Building on what was said by the previous speakers, Mi Nguyen from the Global Alliance for Climate-Smart Agriculture (GACSA) stressed the importance of action-oriented research to catalyze action on climate-smart agriculture. She as well expressed the need for solution-oriented knowledge from research.  Cost-benefit analysis of different approaches and trade-offs is crucial and "we need to disseminate much more of that to give more options to policymakers in terms of broadening the toolbox and as well to attract investment."

Last but not least, a call was made by Gerd Fleischer from GIZ for more evidence on agricultural interventions for climate change adaptation and mitigation. He emphasized that it is crucial to get the inputs of scientists to move forward, and this is why GIZ supports CGIAR and other research organizations, to get the science and evidence to make sure agriculture is included in the climate change discussions.

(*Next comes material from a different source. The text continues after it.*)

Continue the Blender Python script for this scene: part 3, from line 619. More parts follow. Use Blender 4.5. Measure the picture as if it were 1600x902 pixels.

The event made clear that science plays a crucial role in the setting of policies, and that there are still many opportunities to strengthen this role. There is a clear need for  organizations such as CCAFS, CIAT and IFAD to promote climate-smart agriculture in policies and investments, and ultimately make sure agriculture is not left out from the climate negotiations. To successfully provide input, researchers should understand existing policies, their shortcomings and the national priorities on which they have been based. Secondly, policymakers want solutions; solutions that can also operationalize their existing policies, so researchers should provide policy-makers with these. And thirdly, scientists should communicate about the evidence to show that these interventions bring about positive change, so that policymakers and development organizations can argue for them.